給与から差し引かれる所得税ってどういうもの?
12月は「師走」と呼ばれることもあり、何かとせわしない時期です。この時期に必ず行われる「年末調整」と毎月のお給料から差し引きされている所得税との関係を解説します。
1)源泉所得税と所得税は違うの?
毎年の各人の所得(簡単にいうともうけのことです)に対して課税される税金である所得税。
もちろん、会社からみなさまへ支給されているお給料も「給与所得」という所得にあた ります。
その所得について、源(みなもと)から納税者本人への支払い時に所得税を天引きし、それを納税者本人に代わって会社が国(税務署)に納付する制度の事を「源泉徴収制度」と呼び、納税者の手間を省くシステムとなっています。実は、下図の流れで、みなさまは会社を通じて、毎月、国に所得税を納めているのです。 この制度は、財務省のHPにあるように、主要国でも採用されている制度です。
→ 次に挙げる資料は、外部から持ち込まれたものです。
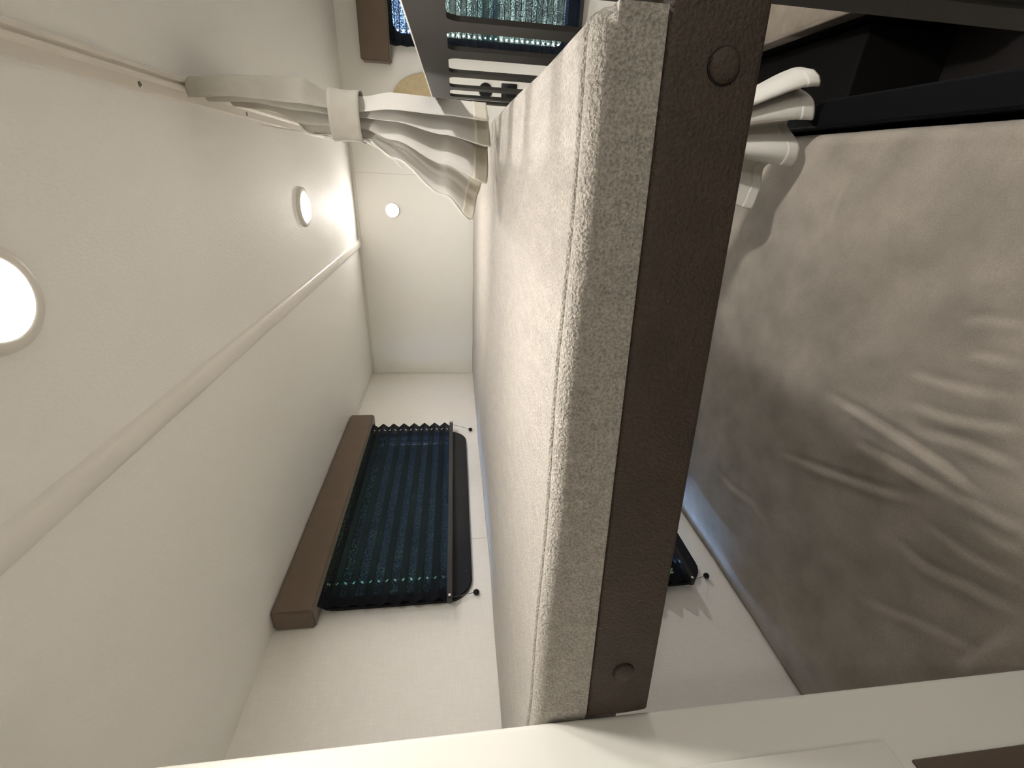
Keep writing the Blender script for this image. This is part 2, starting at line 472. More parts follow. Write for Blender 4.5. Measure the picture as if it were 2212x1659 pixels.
rings = []
for i in range(nl + 1):
    s = RL * i / nl
    e = RL - s                     # rounded only at its free end
    inset = 0.0 if e > 0.004 else 0.004 - math.sqrt(max(0, 0.004 ** 2 - (0.004 - e) ** 2))
    base = Vector((ex0, yfront(ex0), RZ0)) + dirv * s
    ring = []
    for d, z in prof:
        d2 = d - inset if d > -dth + 1e-6 else d
        p = base + nrm * d2 + Vector((0, 0, z)); ring.append(bm.verts.new(bloc(p)))
    rings.append(ring)
for i in range(nl):
    for k in range(len(prof)):
        k2 = (k + 1) % len(prof)
        bm.faces.new((rings[i][k], rings[i][k2], rings[i + 1][k2], rings[i + 1][k]))
bm.faces.new(rings[0]); bm.faces.new(rings[-1])
rail = smooth_by_angle(finish(bm, 'end_rail', MT['leather'], bk), 50)
for bx, bz, br in ((1.0318, 1.3172, 0.0098), (0.5352, 1.3234, 0.0098)):
    bm = bmesh.new(); lathe(bm, [(0, 0.0046), (br * 0.5, 0.0044), (br * 0.85, 0.0034), (br, 0.0016), (br * 1.0, 0.0), (br, -0.004)], 32)
    zax = nrm; xax = dirv; yax = zax.cross(xax)
    p = Vector((bx, yfront(bx), bz)) + nrm * 0.0012
    mm = Matrix(((xax.x, yax.x, zax.x, 0), (xax.y, yax.y, zax.y, 0), (xax.z, yax.z, zax.z, 0), (0, 0, 0, 1)))
    o = finish(bm, 'button_cap', MT['leather'], bk, smooth=True, matrix=Matrix.Translation(bloc(p)) @ mm)
    o['label'] = 'round leatherette button cap'
    bm = bmesh.new(); n = 32
    pts = [(br * 1.04 * math.cos(k * 2 * math.pi / n), br * 1.04 * math.sin(k * 2 * math.pi / n), 0.0002) for k in range(n + 1)]
    tube(bm, pts, 0.0007, 6, False)
    finish(bm, 'cap_groove', MT['black'], o, smooth=True)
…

また、源泉所得税と所得税は呼び方が違うだけで、先に述べた源泉徴収制度によって納付が一旦、完結する所得税という意味で源泉所得税と呼んでいます。
2)毎月の天引きされる源泉所得税は、どうやって決まる?
これは、「源泉徴収税額表」という一覧表から求めることとされています。給与関係のお仕事をされている方以外はほとんど目にすることがないと思いますので、ご興味のある方は国税庁のHPでご確認ください。
天引き額は、毎月の給与の総支給額(非課税通勤費を除いた額)から、健康保険料などの社会保険料と扶養人数、との所得控除(※)が2種類のみと仮定して、一覧表の該当金額を給与にかかる所得税として差し引きされます。言い換えれば、概算で天引きされていることになります。
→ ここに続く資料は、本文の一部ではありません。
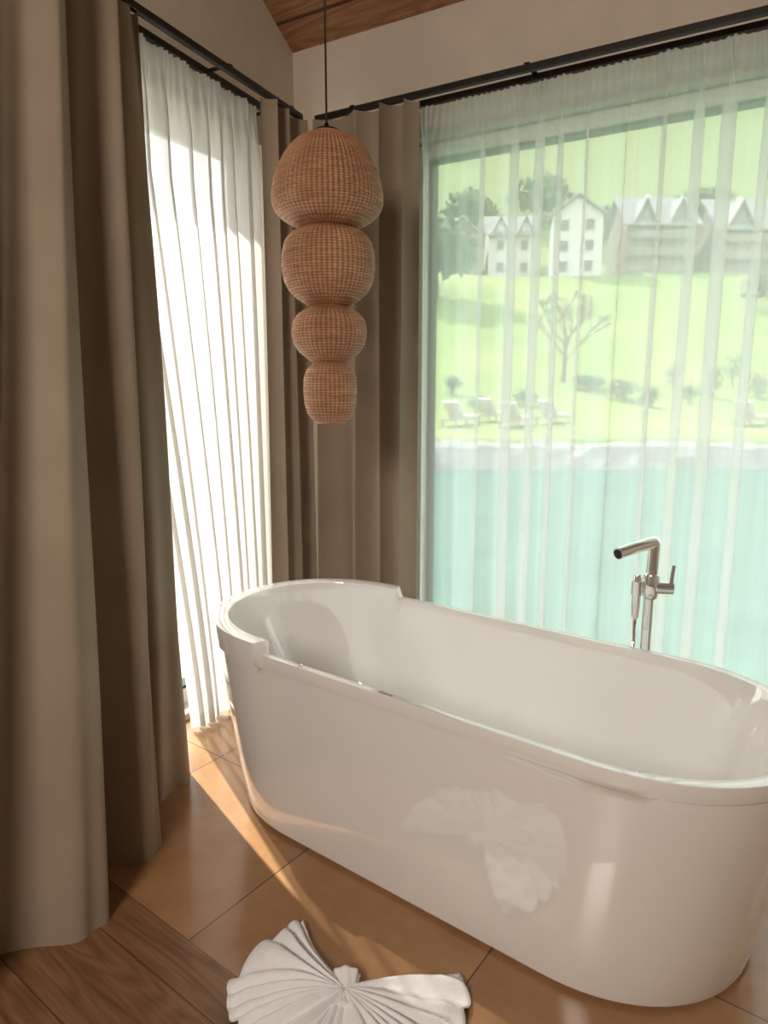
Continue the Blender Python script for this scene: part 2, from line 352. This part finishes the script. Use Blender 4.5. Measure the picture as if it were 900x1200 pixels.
hem=[(1.12,.02),(1.145,.12),(1.18,.165),(1.25,.165),(1.33,.14),(1.38,.06),(1.41,.03),(1.45,.12),(1.49,.28),(1.535,.36),(1.59,.335),(1.65,.25),(1.69,.13),(1.71,.07),(1.73,.17),(1.77,.34),(1.82,.43),(1.88,.41),(1.95,.34),(2.03,.27),(2.08,.12),(2.12,.08),(2.17,.2),(2.25,.36),(2.35,.34),(2.42,.15),(2.48,.1),(2.55,.25),(2.65,.33),(2.75,.2),(2.85,.1),(2.95,.25)]
mp_=[(1.05,1.075),(1.17,1.105),(1.25,1.15),(1.33,1.19),(1.40,1.235),(1.535,1.275),(1.65,1.37),(1.71,1.42),(1.82,1.46),(2.03,1.60),(2.12,1.66),(2.95,2.15)]
def pl(tab,x):
    for (a,va),(b_,vb) in zip(tab,tab[1:]):
        if x<=b_: return va+(vb-va)*(x-a)/(b_-a)
    return tab[-1][1]
def cr(P,t):
    n_=len(P)-1; i=min(int(t),n_-1); u=t-i
    g=lambda k: P[max(0,min(n_,k))]
    r=[]
    for c in range(2):
        a,b_,c_,d_=g(i-1)[c],g(i)[c],g(i+1)[c],g(i+2)[c]
        r.append(.5*((2*b_)+(-a+c_)*u+(2*a-5*b_+4*c_-d_)*u*u+(-a+3*b_-3*c_+d_)*u**3))
    return r
top_=[(pl(mp_,v_), -.012+p_*.36+.020*math.sin(i*2.3)) for i,(v_,p_) in enumerate(hem)]
def drapeF(q,zf):
    z=1-zf; zz=z**.85
    h=cr(hem,q); t=cr(top_,q)
    s=lerp(t[0],h[0],zz); p=lerp(t[1],h[1],zz)
    w=math.sin(PI*min(1,z*1.2)*.5)
    p+=(.026*math.sin(q*1.9+zf*3)+.022*math.sin(q*3.3+zf*1.6))*w*(1-.45*z)
    s+=.014*math.sin(q*1.1+zf*4)*math.sin(PI*zf)
    return s,p,0
ribbon('drape_curtain',PL,drapeF,0.0,31.0,620,60,0,2.646,M['drape'],'large taupe drape with deep folds in the left foreground','curtain','taupe drapes',RZL,cs=1.9)
def drapeCL(q,zf):
    ph=q/.115+.15*math.sin(q*17); A=lerp(.036,.028,zf)
    return q-.012*math.sin(2*PI*ph),.052+A*math.cos(2*PI*ph)+.006*math.sin(q*30+zf*3),0
ribbon('drape_curtain',PL,drapeCL,.09,.395,130,30,.001,2.646,M['drape'],'narrow taupe drape in the corner beside the left sheer curtain','curtain','taupe drapes',RZL)
def drapeCR(q,zf):
    ph=q/.15+.25*math.sin(q*11+.5); A=lerp(.048,.035,zf)
    return q-.018*math.sin(2*PI*ph),.058+A*math.cos(2*PI*ph)+.01*math.sin(q*24+zf*3),0
ribbon('drape_curtain',PR,drapeCR,.10,.63,200,30,.001,2.646,M['drape'],'taupe drape behind the wicker pendant beside the lake-side sheer','curtain','taupe drapes',RZR)
# ------------------------------------------------------------------ bathtub
TC=(.238,2.043)
tub=empty('bathtub',(TC[0],TC[1],0),A0); tag(tub,'large white oval freestanding bathtub with raised headrest end','bathtub')
def outline(a,b_,xc,ne=40):
    Le=b_*1.12; xs=a-Le
    st=[-xs+2*xs*i/60 for i in range(61)]
    pts=[]
    for x in st: pts.append((x,-b_))
    for i in range(1,ne):
        t=-PI/2+PI*i/ne; c,s=math.cos(t),math.sin(t); pts.append((xs+Le*abs(c)**.93,b_*math.copysign(abs(s)**.97,s)))
    for x in reversed(st): pts.append((x,b_))
    for i in range(1,ne):
        t=PI/2+PI*i/ne; c,s=math.cos(t),math.sin(t); pts.append((-xs-Le*abs(c)**.93,b_*math.copysign(abs(s)**.97,s)))
    return [(x+xc,y) for x,y in pts]
XS=-.515
def raisez(x): return .036*(1-smoothstep(XS-.010,XS+.010,x))
def endw(x): return max(1-smoothstep(XS-.010,XS+.010,x), .5*smoothstep(.25,.70,x))
ref=outline(.975,.385,0)
rings=[]
def ring(a,b_,z,xc=0,up=0,out=0,inn=0,zu=0):
    r=[]; xc+=.008; a-=.008
    for (x,y),(xr,yr) in zip(outline(a,b_,xc),ref):
        if out or inn:
            w=out*endw(xr)-inn*(1-smoothstep(XS-.010,XS+.010,xr))
            L=math.hypot(x*.4,y) or 1; x+=w*x*.4/L*(1 if abs(xr)>.5 else 0); y+=w*y/L
        r.append((x,y,z+up*raisez(xr)+zu*smoothstep(0,.3,xr)))
    rings.append(r)
ring(.836,.350,.0,.010); ring(.836,.350,.012,.010); ring(.862,.366,.014,.010); ring(.868,.368,.03,.009)
ring(.898,.373,.16,.006); ring(.927,.378,.32,.003); ring(.951,.381,.46,.002); ring(.965,.384,.555,.001); ring(.966,.3842,.580,.0)
ring(.9665,.3845,.583,0,0,.007); ring(.971,.385,.585,0,0,.010)
ring(.974,.385,.602,0,.5,.011); ring(.975,.385,.6238,0,1,.011); ring(.9745,.3845,.6256,0,1,.011); ring(.9732,.3832,.626,0,1,.0105)
ring(.949,.365,.626,0,1,0,.018); ring(.9465,.3625,.6254,0,1,0,.018); ring(.945,.361,.622,0,1,0,.018); ring(.940,.357,.60,0,.6,0,.016)
ring(.912,.342,.54); ring(.86,.325,.42,.01); ring(.80,.305,.29,.02); ring(.74,.28,.20,.03); ring(.67,.245,.15,.035); ring(.56,.18,.13,.04); ring(.3,.08,.125,.04)
vv=[];ff=[];n=len(ref)
for r in rings: vv+=r
for i in range(len(rings)-1):
    for k in range(n): ff.append((i*n+k,i*n+(k+1)%n,(i+1)*n+(k+1)%n,(i+1)*n+k))
ff.append(tuple(range(n-1,-1,-1))); ff.append(tuple((len(rings)-1)*n+k for k in range(n)))
o=mesh('tub_shell',vv,ff,M['ceramic'],tub); autosmooth(o,50)
MB().lathe([(.0075,0),(.009,.002),(.0075,.004),(.005,.004),(.004,.0025)],24,(-.335,-.3735,.626)).build('rim_button',M['chrome'],tub,smooth=True)
b=MB()
xx=-.035
for w,h in ((.004,.007),(.002,.007),(.005,.006),(.003,.007),(.005,.005),(.002,.007),(.004,.006),(.005,.007)):
    b.box(xx,xx+w,-.3735-h/2,-.3735+h/2,.6262,.6265); xx+=w+.002
b.build('rim_mark',M['mark'],tub)
MB().lathe([(.03,0),(.032,.002),(.03,.005),(.01,.006)],32,(.04,0,.126)).build('drain',M['chrome'],tub,smooth=True)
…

※所得控除については、過去の私の寄稿記事や、他の方が執筆された方の記事をご参照ください。
3)毎月天引きされた源泉所得税と年末調整の関係
所得税は、計算期間が毎年1月1日~12月31日(暦年)と決められています。
実際の所得税の計算は、確定した年間所得から所得控除を差し引いた後の所得に課税されるため、上記2)で述べた概算で天引きされた所得税とのギャップが生まれます。
この実際の計算で求めた所得税と概算で天引きされた所得税とを精算する手続きのことを「年末調整」といいます。
ゆえに、12回目の給与が決まる年末に給与所得が確定し、みなさまの給料から負担した生命保険料や介護保険料、扶養家族の構成などにより所得控除が実際には2種類以上となるため、この時期になると生命保険料控除証明書などの書類の提出を会社から求められるのです。
まとめ
いかがでしたか?今回の内容で、少しでも、みなさまの税金への関心が高まれば幸いです。